Affirming.
Under an indictment charging him with the offense of unlawfully possessing intoxicating liquor, the appellant was found guilty and has appealed.
The commonwealth introduced on the trial only two witnesses, William Fitzgerald and Allen Diamond. They testified, in substance, that they were at the passenger depot and observed John Wellman, Cud Wellman and George Atkins going by in an automobile. Being of the opinion that they would discover something of interest if they followed these men, these witnesses did follow them out of town and up a hill. These men had left their automobile standing in the road, and had gone around to the back side of the hill. So the witnesses then concealed themselves to await and observe further developments. In a short time, the two Wellmans came back to the automobile, got in and drove back to town. Atkins stayed on the hillside, lighting a fire to warm himself by while his companions were gone. The two Wellmans were not gone long. On their return, they brought with them in the automobile the appellant. When he first got out of the automobile, he was carrying a mattock and a spade. The Wellmans, Atkins and appellant then took a number of jugs out of the automobile and carried them around the *Page 784 side of the hill. It required several trips to get all the jugs out of the machine and around the hill. On one of these trips the appellant took his spade and mattock with him. After a brief period, the crowd came back to their automobile and drove away. The two witnesses then emerged from their hiding place, went around the side of the hill, and there discovered where the ground had been freshly disturbed. Obtaining some sticks, they soon unearthed the jugs they had seen the men carrying around the side of the hill. The jugs contained moonshine whisky, which these witnesses proceeded to convert to their own use. The appellant admitted he was in the machine with the two Wellmans on the occasion in question, but said he was invited by them to ride out to the hill for the purpose of bringing Atkins back to town. He denied going around the side of the hill, or having any spade, mattock, or whisky in his possession. Indeed he said he saw no whisky in the car or otherwise on this occasion.

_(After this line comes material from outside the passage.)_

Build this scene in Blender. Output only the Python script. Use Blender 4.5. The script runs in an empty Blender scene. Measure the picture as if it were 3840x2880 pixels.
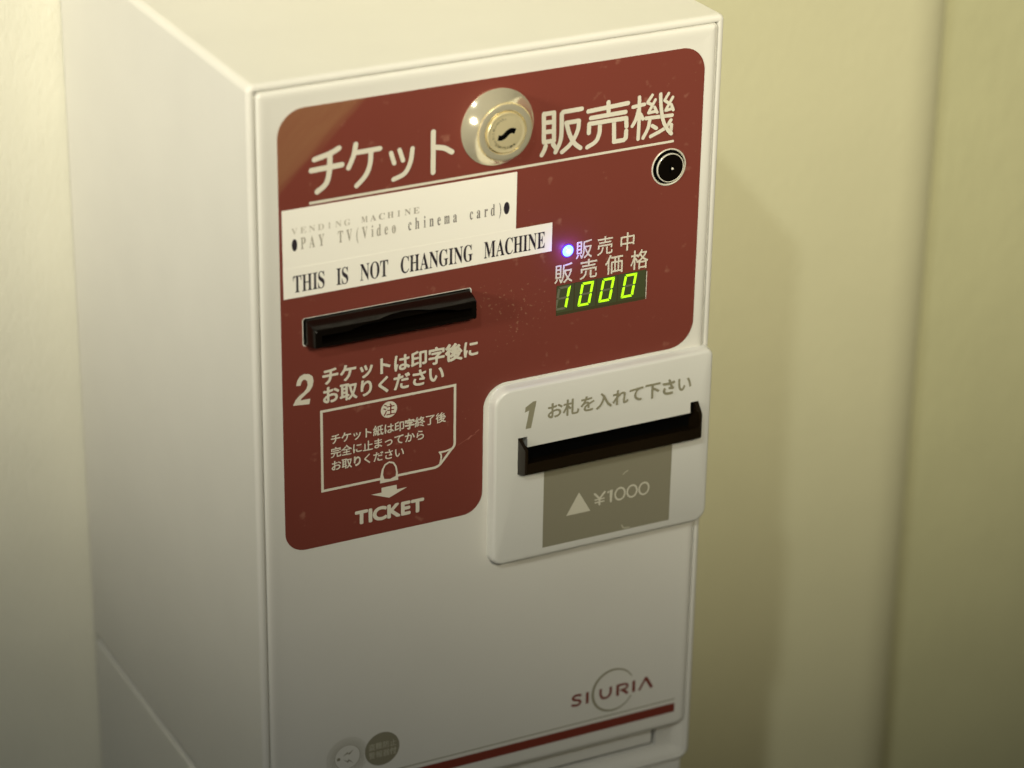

On these facts, appellant was not entitled to a peremptory instruction. There was ample evidence to take the case to the jury on the question of his guilt of the offense charged. The argument that the case of the commonwealth rested solely on the testimony of accomplices merits but little consideration. Fitzgerald and Diamond had nothing to do with appellant's possession of this liquor. Indeed, their taking possession of the liquor was in hostility to the appellant's possession of it. In Baker v. Commonwealth, 212 Ky. 50, 278 S.W. 163, we defined an accomplice within the meaning of Criminal Code, section 241, as one who knowingly, voluntarily, and with common interest with the principal offender, unites in the commission of the crime, either by being present and joining in the criminal act, by aiding and abetting in its commission, or, not being present, by advising and encouraging in its commission. Fitzgerald and Diamond fail to come within this definition so far as appellant's offense is concerned.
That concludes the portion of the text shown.